Massive Rebate for Energy Efficient Design in Massachusetts
(03/01/2012)

CAMBRIDGE, Mass. — There are perks for those using energy efficient designs and the Cambridge Rindge and Latin School (CRLS) is seeing it first hand. Cambridge, Mass.-based, HMFH Architects recently announced that its energy efficient design for CRLS has received the City of Cambridge, Mass., a $226,000 energy rebate from NStar, the largest Mass.-based, investor-owned electric and gas utility company.

The rebate will offset the purchase of energy efficient equipment as part of the school’s recently completed $92 million multi-phase renovation project, and Cambridge will re-invest the savings into other sustainable renovations around the city.

CRLS was designed to achieve LEED Gold certification with its extensive sustainable designs and green building features. The 400,000-square-foot school happens to be the largest energy user in Cambridge, as well as the only high school.
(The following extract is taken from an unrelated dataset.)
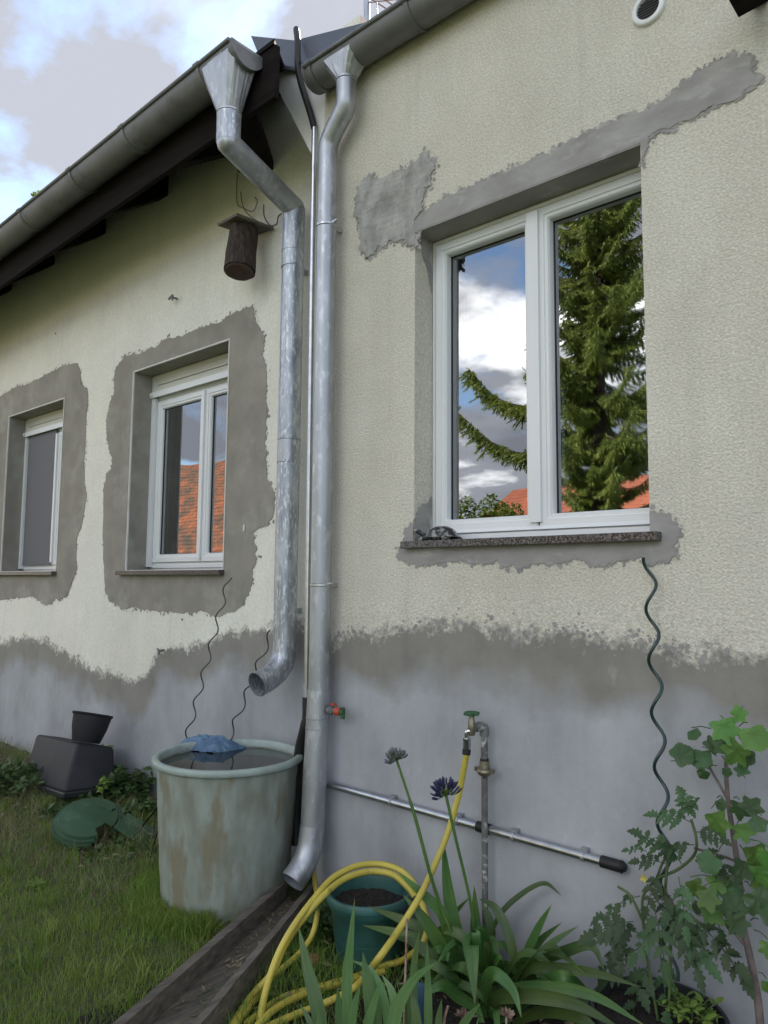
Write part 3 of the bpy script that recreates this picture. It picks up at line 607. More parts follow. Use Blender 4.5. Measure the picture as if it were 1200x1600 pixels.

While 1,800 students attend the school — it is also used to house community and public events, including evenings and weekends.

“The energy-saving design and new equipment will lower CRLS’s annual energy use by more than 1.3 million kilowatt hours of electricity and nearly 44,000 therms of natural gas,” said Richard Rossi, deputy city manager for the City of Cambridge. “In addition to the rebate from NStar, these upgrades are expected to lower the school’s utility bills by more than $335,000 per year.”

In order to achieve such high-energy savings the upgrades to the school included a photovoltaic rooftop panel array; high efficiency lighting; more effective use of daylight to reduce artifical lighting levels; innovative air handling systems to improve indoor air quality and further reduce energy use; and efficient boilers, pumps and motors to reduce the amount of energy needed to heat the school and provide hot water.

“Widely known for its innovative approaches to teaching and learning, the Cambridge Rindge and Latin School is again leading the way as a model for modernization and sustainability,” said Chin Lin, AIA LEED AP, senior associate at HMFH Architects. “Working closely with CRLS staff, the City of Cambridge, and NStar, we were able to maximize opportunities for energy efficiency within the building structure, on the site, and in relation to the school’s operations.”